What A Strange Existence...

I can imagine what genuine closeness and love might feel like and I even wish to have that, but I now know I will never experience that. It used to be so much easier before I knew of my NPD because I actually thought I was trying to have real relationships and I thought that real love was a possibility I was moving towards with others, and when it didn't happen it was because of them. So I would move on thinking my love was out there somewhere. Now I am well aware of why relationships with anyone never lasts and why I treat people so horribly.

My daily life has an exhausting routine of a strict diet, exercise, beauty maintenance, perfecting hobbies, making sure my surroundings are consistently clean and organized and poking and prodding different men to see which one I can "feed" off of. I do not enjoy my hobbies for they are just a means to boast about myself to others. I do not enjoy being around other people unless they are telling me how beautiful and perfect I am. When others believe this then I can believe it about myself even more. Rejection is so life shattering to me that I cannot be the pursuer of anyone. I must lure people to me. They must come to me only. That way I know I am in control and I already know they are in to me. To have men pursue me and tell me they would do anything to have me is the only enjoyment I get from life. Its like food to me. I feel most alive in those moments even though the very back corner of my mind is aware that in a few months I will hate this person as they continue to love me more and more. I seek no real life with this person. I seek no real intimacy. I seek only worship and admiration. The effects of one persons worship slowly becomes less and less powerful as the months go by. When I start to feel disgust and repulsion towards them, they can no longer feed me a sufficient amount of what I need anymore.
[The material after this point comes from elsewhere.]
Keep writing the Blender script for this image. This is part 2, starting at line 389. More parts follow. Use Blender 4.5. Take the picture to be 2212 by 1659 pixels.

My life is a lonely existence filled with empty relationships. What will I do as I get older?? How will I lure men at such an age? How will I feed myself?? Even though I know I live a lonely and pointless life I still worry so much on how to maintain it. I cannot stop doing it and I dont want to. Its the only thing that feels good.
deleted deleted
26-30
1 Response Sep 10, 2012

You're possibly a wonderful empath and compassionate. You give him/her the stroking in an area that he/she needs - maybe intellectual or complement his/her looks. On top of it, you give him/her your undivided attention and may not enforce your boundaries. Am I on the right track?